> **Available data**:
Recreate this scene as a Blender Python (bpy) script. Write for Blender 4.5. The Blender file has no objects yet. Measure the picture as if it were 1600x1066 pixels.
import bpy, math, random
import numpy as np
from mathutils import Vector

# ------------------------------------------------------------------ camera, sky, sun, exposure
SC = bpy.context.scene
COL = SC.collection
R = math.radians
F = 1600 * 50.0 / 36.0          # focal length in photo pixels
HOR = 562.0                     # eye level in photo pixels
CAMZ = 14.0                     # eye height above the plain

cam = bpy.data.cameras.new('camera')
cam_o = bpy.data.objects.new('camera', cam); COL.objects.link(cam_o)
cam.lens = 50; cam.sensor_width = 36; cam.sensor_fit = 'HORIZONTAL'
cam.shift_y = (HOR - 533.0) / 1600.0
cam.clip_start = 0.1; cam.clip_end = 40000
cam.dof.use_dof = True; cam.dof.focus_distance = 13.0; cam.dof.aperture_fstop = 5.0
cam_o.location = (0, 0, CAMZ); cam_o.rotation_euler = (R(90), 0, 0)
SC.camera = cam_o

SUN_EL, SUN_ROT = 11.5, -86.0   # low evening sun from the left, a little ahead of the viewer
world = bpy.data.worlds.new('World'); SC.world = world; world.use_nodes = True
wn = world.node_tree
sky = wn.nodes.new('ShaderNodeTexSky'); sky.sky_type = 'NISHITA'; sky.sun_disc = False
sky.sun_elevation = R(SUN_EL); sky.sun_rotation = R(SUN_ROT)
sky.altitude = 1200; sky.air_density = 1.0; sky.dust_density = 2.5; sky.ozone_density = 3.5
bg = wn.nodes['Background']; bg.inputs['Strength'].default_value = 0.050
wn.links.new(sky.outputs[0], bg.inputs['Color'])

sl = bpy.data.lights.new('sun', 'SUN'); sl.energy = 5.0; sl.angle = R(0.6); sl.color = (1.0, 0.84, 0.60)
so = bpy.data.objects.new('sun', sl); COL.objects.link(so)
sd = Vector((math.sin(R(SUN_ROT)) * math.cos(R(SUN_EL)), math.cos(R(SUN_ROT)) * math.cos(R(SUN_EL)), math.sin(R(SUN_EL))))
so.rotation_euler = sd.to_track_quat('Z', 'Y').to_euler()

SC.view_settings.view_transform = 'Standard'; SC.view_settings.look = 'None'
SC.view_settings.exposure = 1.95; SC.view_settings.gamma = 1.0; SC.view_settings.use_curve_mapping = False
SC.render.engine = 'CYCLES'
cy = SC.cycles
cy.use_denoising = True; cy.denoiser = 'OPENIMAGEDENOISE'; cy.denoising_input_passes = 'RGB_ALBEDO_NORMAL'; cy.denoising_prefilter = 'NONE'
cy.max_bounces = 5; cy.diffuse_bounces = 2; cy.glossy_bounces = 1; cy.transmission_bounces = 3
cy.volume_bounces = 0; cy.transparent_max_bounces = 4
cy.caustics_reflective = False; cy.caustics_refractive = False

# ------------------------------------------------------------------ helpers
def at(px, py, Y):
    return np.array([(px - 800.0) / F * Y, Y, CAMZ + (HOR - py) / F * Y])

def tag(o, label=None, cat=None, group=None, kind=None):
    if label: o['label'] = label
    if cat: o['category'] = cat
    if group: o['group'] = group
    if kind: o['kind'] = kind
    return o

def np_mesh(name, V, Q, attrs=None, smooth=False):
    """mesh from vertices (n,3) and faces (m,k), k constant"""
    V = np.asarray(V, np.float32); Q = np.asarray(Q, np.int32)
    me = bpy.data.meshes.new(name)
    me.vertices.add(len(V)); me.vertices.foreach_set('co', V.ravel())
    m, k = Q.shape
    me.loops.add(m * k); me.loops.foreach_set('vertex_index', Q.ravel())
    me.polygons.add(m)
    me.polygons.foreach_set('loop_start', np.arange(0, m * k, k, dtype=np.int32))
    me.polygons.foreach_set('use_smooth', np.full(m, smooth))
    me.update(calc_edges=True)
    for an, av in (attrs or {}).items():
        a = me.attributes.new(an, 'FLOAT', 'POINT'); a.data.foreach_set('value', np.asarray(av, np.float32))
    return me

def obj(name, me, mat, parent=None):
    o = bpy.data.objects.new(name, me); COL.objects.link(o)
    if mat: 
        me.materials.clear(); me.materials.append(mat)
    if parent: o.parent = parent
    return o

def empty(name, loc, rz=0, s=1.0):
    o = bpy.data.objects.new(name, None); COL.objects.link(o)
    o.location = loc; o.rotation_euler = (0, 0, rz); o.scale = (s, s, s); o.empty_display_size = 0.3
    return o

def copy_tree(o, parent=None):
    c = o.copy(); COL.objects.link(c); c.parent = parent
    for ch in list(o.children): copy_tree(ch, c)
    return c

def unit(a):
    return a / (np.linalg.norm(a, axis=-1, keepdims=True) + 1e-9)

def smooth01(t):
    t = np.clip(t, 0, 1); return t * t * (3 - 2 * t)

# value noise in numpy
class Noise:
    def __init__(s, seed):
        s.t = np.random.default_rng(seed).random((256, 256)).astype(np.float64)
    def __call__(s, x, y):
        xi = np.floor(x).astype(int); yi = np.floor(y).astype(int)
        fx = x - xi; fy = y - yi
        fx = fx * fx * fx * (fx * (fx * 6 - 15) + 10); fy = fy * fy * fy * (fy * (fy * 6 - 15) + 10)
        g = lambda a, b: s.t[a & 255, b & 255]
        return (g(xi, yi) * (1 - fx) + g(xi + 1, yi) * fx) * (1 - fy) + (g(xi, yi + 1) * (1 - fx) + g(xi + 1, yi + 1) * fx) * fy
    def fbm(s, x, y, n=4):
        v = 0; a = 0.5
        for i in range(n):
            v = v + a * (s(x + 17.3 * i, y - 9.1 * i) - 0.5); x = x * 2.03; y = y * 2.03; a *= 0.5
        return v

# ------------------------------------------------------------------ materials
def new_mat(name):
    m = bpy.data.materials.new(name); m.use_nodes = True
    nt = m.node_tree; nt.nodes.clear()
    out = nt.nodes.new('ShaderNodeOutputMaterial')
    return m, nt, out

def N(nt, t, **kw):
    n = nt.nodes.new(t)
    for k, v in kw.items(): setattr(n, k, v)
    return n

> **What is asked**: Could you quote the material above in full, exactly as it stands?

> **Answer**:
Recreate this scene as a Blender Python (bpy) script. Write for Blender 4.5. The Blender file has no objects yet. Measure the picture as if it were 1600x1066 pixels.
import bpy, math, random
import numpy as np
from mathutils import Vector

# ------------------------------------------------------------------ camera, sky, sun, exposure
SC = bpy.context.scene
COL = SC.collection
R = math.radians
F = 1600 * 50.0 / 36.0          # focal length in photo pixels
HOR = 562.0                     # eye level in photo pixels
CAMZ = 14.0                     # eye height above the plain

cam = bpy.data.cameras.new('camera')
cam_o = bpy.data.objects.new('camera', cam); COL.objects.link(cam_o)
cam.lens = 50; cam.sensor_width = 36; cam.sensor_fit = 'HORIZONTAL'
cam.shift_y = (HOR - 533.0) / 1600.0
cam.clip_start = 0.1; cam.clip_end = 40000
cam.dof.use_dof = True; cam.dof.focus_distance = 13.0; cam.dof.aperture_fstop = 5.0
cam_o.location = (0, 0, CAMZ); cam_o.rotation_euler = (R(90), 0, 0)
SC.camera = cam_o

SUN_EL, SUN_ROT = 11.5, -86.0   # low evening sun from the left, a little ahead of the viewer
world = bpy.data.worlds.new('World'); SC.world = world; world.use_nodes = True
wn = world.node_tree
sky = wn.nodes.new('ShaderNodeTexSky'); sky.sky_type = 'NISHITA'; sky.sun_disc = False
sky.sun_elevation = R(SUN_EL); sky.sun_rotation = R(SUN_ROT)
sky.altitude = 1200; sky.air_density = 1.0; sky.dust_density = 2.5; sky.ozone_density = 3.5
bg = wn.nodes['Background']; bg.inputs['Strength'].default_value = 0.050
wn.links.new(sky.outputs[0], bg.inputs['Color'])

sl = bpy.data.lights.new('sun', 'SUN'); sl.energy = 5.0; sl.angle = R(0.6); sl.color = (1.0, 0.84, 0.60)
so = bpy.data.objects.new('sun', sl); COL.objects.link(so)
sd = Vector((math.sin(R(SUN_ROT)) * math.cos(R(SUN_EL)), math.cos(R(SUN_ROT)) * math.cos(R(SUN_EL)), math.sin(R(SUN_EL))))
so.rotation_euler = sd.to_track_quat('Z', 'Y').to_euler()

SC.view_settings.view_transform = 'Standard'; SC.view_settings.look = 'None'
SC.view_settings.exposure = 1.95; SC.view_settings.gamma = 1.0; SC.view_settings.use_curve_mapping = False
SC.render.engine = 'CYCLES'
cy = SC.cycles
cy.use_denoising = True; cy.denoiser = 'OPENIMAGEDENOISE'; cy.denoising_input_passes = 'RGB_ALBEDO_NORMAL'; cy.denoising_prefilter = 'NONE'
cy.max_bounces = 5; cy.diffuse_bounces = 2; cy.glossy_bounces = 1; cy.transmission_bounces = 3
cy.volume_bounces = 0; cy.transparent_max_bounces = 4
cy.caustics_reflective = False; cy.caustics_refractive = False

# ------------------------------------------------------------------ helpers
def at(px, py, Y):
    return np.array([(px - 800.0) / F * Y, Y, CAMZ + (HOR - py) / F * Y])

def tag(o, label=None, cat=None, group=None, kind=None):
    if label: o['label'] = label
    if cat: o['category'] = cat
    if group: o['group'] = group
    if kind: o['kind'] = kind
    return o

def np_mesh(name, V, Q, attrs=None, smooth=False):
    """mesh from vertices (n,3) and faces (m,k), k constant"""
    V = np.asarray(V, np.float32); Q = np.asarray(Q, np.int32)
    me = bpy.data.meshes.new(name)
    me.vertices.add(len(V)); me.vertices.foreach_set('co', V.ravel())
    m, k = Q.shape
    me.loops.add(m * k); me.loops.foreach_set('vertex_index', Q.ravel())
    me.polygons.add(m)
    me.polygons.foreach_set('loop_start', np.arange(0, m * k, k, dtype=np.int32))
    me.polygons.foreach_set('use_smooth', np.full(m, smooth))
    me.update(calc_edges=True)
    for an, av in (attrs or {}).items():
        a = me.attributes.new(an, 'FLOAT', 'POINT'); a.data.foreach_set('value', np.asarray(av, np.float32))
    return me

def obj(name, me, mat, parent=None):
    o = bpy.data.objects.new(name, me); COL.objects.link(o)
    if mat: 
        me.materials.clear(); me.materials.append(mat)
    if parent: o.parent = parent
    return o

def empty(name, loc, rz=0, s=1.0):
    o = bpy.data.objects.new(name, None); COL.objects.link(o)
    o.location = loc; o.rotation_euler = (0, 0, rz); o.scale = (s, s, s); o.empty_display_size = 0.3
    return o

def copy_tree(o, parent=None):
    c = o.copy(); COL.objects.link(c); c.parent = parent
    for ch in list(o.children): copy_tree(ch, c)
    return c

def unit(a):
    return a / (np.linalg.norm(a, axis=-1, keepdims=True) + 1e-9)

def smooth01(t):
    t = np.clip(t, 0, 1); return t * t * (3 - 2 * t)

# value noise in numpy
class Noise:
    def __init__(s, seed):
        s.t = np.random.default_rng(seed).random((256, 256)).astype(np.float64)
    def __call__(s, x, y):
        xi = np.floor(x).astype(int); yi = np.floor(y).astype(int)
        fx = x - xi; fy = y - yi
        fx = fx * fx * fx * (fx * (fx * 6 - 15) + 10); fy = fy * fy * fy * (fy * (fy * 6 - 15) + 10)
        g = lambda a, b: s.t[a & 255, b & 255]
        return (g(xi, yi) * (1 - fx) + g(xi + 1, yi) * fx) * (1 - fy) + (g(xi, yi + 1) * (1 - fx) + g(xi + 1, yi + 1) * fx) * fy
    def fbm(s, x, y, n=4):
        v = 0; a = 0.5
        for i in range(n):
            v = v + a * (s(x + 17.3 * i, y - 9.1 * i) - 0.5); x = x * 2.03; y = y * 2.03; a *= 0.5
        return v

# ------------------------------------------------------------------ materials
def new_mat(name):
    m = bpy.data.materials.new(name); m.use_nodes = True
    nt = m.node_tree; nt.nodes.clear()
    out = nt.nodes.new('ShaderNodeOutputMaterial')
    return m, nt, out

def N(nt, t, **kw):
    n = nt.nodes.new(t)
    for k, v in kw.items(): setattr(n, k, v)
    return n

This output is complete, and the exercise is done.